The Frankystein is funny, because it wastes turns pretty often, but when it does hit you, it hurts! Keep your HP high.
When you beat Franky, he admits that he is no longer failproof and gives you a whole spiel. Tells you about the mayor, about Giant Step, and how he’s gonna change his ways. He turns out to be a really decent guy! PROTIP: Frank will now heal you for free. FUCK the Hotel!
So let’s head to speak with Mayor Pirkle himself.
Hey hey hey! I’m Mayor B.H. Pirkle. It’s so nice to meet you.
You beat up the town bullies,
punched them out big time, kicked their butts, bit their heads off,
spit in their eyes, and made them wet their pants.
Then you forced them to promise not to make any more trouble. Thank you!
What? You want a key to the touring entertainers’ shack?
For someone as great as you, giving you the key could help keep the town
peaceful.
However, if you encounter a dangerous situation,
please don’t ask me to take any responsibility.
I’ll be able to avoid any responsibility, right?
>Yes
>NoIf “No”:
I’m a very important man in these parts. Do you think I’m important?
>Yes
>NoIf “No”:
Look, I’m the big cheese around here,
and a brat like you should realize when someone is trying to be nice.If “Yes” to either:
You’re such a smart kid… Here’s the key to the shack.

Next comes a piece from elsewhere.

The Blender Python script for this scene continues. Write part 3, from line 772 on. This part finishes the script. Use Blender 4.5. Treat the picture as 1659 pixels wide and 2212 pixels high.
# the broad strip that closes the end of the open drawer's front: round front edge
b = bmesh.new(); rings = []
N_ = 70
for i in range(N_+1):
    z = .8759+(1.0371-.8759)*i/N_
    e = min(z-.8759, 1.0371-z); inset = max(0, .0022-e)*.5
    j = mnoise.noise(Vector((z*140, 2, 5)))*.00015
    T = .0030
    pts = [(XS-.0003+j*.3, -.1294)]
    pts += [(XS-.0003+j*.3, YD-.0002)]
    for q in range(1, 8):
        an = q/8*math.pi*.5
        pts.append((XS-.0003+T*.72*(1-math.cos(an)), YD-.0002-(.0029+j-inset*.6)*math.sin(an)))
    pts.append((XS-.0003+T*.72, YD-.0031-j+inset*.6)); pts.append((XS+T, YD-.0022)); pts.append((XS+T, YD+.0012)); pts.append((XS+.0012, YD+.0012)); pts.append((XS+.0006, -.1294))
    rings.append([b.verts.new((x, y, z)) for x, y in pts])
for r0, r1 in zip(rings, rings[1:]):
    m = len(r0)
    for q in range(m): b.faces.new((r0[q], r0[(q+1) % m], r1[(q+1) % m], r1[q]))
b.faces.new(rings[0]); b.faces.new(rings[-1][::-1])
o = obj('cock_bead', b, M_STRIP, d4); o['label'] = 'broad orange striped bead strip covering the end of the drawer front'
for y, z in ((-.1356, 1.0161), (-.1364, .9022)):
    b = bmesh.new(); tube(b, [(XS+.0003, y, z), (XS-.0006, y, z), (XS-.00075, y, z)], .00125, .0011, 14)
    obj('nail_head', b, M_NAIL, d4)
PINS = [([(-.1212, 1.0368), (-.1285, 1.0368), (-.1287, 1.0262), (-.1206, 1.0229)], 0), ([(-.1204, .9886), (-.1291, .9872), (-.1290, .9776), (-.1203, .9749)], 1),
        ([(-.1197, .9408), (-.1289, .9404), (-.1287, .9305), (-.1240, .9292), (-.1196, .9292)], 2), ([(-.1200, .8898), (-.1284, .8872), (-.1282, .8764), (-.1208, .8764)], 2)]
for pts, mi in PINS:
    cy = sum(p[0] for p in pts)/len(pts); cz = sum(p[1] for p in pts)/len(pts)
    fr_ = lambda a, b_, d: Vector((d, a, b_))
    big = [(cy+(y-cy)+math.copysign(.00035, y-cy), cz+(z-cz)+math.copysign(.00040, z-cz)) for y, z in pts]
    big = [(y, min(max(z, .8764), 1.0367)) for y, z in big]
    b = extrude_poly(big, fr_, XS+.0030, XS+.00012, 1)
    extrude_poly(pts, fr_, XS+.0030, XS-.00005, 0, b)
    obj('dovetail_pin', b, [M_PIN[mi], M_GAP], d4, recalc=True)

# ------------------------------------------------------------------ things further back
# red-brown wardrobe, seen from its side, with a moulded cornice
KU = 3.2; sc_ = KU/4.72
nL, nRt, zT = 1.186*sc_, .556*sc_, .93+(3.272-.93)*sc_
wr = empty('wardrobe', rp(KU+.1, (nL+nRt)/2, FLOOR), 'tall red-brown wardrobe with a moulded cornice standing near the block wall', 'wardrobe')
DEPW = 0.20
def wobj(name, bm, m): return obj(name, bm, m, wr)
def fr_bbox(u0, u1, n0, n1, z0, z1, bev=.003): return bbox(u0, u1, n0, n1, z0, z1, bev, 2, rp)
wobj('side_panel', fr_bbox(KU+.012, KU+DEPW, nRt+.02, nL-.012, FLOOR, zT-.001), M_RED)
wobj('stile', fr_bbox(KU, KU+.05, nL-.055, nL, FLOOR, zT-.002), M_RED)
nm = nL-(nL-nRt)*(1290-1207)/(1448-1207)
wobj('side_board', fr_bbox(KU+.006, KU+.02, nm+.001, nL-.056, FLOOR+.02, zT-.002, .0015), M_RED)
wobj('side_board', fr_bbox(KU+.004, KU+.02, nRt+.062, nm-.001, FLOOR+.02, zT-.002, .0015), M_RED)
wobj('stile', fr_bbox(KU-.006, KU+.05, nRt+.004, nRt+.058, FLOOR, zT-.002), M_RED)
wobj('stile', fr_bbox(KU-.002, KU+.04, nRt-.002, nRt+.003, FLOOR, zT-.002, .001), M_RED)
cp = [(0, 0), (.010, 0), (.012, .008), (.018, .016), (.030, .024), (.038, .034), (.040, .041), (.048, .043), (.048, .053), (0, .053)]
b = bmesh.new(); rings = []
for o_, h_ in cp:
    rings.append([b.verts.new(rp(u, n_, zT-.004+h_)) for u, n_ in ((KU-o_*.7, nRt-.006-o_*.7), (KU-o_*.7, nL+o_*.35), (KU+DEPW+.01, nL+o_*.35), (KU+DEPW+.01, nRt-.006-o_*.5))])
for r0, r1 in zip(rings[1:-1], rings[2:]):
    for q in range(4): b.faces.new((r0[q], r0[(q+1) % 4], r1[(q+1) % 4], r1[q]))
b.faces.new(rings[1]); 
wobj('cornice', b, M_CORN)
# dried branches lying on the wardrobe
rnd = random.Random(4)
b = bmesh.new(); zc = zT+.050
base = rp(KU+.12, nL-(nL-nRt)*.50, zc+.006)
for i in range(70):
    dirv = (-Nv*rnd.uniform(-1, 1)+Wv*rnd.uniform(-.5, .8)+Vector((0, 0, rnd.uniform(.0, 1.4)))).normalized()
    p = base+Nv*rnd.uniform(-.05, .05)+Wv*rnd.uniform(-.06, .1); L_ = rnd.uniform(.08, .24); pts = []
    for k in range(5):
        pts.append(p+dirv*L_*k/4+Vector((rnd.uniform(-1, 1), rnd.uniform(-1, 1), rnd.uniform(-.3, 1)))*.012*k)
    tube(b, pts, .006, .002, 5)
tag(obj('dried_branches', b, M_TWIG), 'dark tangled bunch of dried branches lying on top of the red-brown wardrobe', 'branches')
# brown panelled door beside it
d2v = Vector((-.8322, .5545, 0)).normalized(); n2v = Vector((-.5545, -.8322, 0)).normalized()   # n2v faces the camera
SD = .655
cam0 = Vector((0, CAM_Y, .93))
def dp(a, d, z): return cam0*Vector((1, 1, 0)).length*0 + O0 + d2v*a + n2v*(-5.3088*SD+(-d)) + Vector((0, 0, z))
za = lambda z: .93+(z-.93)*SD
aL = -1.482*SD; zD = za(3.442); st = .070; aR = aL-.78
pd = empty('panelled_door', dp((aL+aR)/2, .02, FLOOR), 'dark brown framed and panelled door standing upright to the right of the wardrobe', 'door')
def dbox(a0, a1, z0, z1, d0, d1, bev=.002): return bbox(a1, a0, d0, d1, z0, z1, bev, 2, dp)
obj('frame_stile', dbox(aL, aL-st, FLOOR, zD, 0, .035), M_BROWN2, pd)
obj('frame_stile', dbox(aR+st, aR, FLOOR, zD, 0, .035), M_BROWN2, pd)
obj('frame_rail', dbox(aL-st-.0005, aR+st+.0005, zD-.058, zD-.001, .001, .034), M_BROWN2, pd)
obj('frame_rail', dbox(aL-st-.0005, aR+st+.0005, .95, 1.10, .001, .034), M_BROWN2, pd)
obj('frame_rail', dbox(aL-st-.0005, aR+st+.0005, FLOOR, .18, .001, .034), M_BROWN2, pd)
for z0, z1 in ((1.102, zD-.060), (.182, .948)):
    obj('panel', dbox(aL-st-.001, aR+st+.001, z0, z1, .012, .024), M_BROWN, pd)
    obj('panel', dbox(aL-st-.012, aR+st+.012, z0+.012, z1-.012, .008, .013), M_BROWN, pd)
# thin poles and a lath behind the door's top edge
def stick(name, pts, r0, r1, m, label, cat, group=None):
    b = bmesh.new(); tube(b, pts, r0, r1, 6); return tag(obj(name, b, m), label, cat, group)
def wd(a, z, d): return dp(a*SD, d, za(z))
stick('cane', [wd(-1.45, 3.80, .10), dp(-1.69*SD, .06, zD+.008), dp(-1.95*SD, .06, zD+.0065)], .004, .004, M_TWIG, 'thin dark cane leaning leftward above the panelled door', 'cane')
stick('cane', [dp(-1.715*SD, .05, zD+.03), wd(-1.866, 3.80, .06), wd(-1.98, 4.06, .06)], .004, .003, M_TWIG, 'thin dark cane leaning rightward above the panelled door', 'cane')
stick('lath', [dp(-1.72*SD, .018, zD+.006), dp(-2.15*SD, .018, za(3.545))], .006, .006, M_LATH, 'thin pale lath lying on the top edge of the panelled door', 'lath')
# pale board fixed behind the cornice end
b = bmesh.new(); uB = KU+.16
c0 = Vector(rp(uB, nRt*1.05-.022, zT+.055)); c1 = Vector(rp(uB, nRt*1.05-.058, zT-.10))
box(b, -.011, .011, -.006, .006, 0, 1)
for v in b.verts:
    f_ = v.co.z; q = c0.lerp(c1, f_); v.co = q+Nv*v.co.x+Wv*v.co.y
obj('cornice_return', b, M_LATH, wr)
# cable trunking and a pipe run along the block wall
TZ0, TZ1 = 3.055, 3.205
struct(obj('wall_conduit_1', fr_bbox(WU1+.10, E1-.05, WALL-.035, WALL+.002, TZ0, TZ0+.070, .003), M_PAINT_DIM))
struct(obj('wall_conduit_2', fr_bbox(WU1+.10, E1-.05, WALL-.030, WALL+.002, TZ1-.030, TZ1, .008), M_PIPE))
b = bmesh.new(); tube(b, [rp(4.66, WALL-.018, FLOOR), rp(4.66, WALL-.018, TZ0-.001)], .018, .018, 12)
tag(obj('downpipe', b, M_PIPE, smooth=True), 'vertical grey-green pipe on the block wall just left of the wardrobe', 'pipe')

Yeah, no, asshole, even if I weren’t a silent protagonist. And I HATE when Pirkle says, “a brat like you should realize when someone is trying to be nice.” That’s exactly the kind of double-faced shit an adult would say.
This is a HUGE deviation from traditional RPG scenarios. In a game like Dragon Quest, the king might ask you to deal with the local villain, and when you do the king says thank you, and give you a boat or some such.
In the end, the street gang leader Frank Fly is more genuine and charitable than Mayor Pirkle. Frank learns something and changes. The Mayor learns nothing and stays the same.
And, honestly, what can he learn from behind that desk shielded by Yes-men? As always, the one true place to educate yourself is in the School of Hard Knocks, Class 101: THE STREETS.
Maybe if you beat the Mayor up he’d change his tune.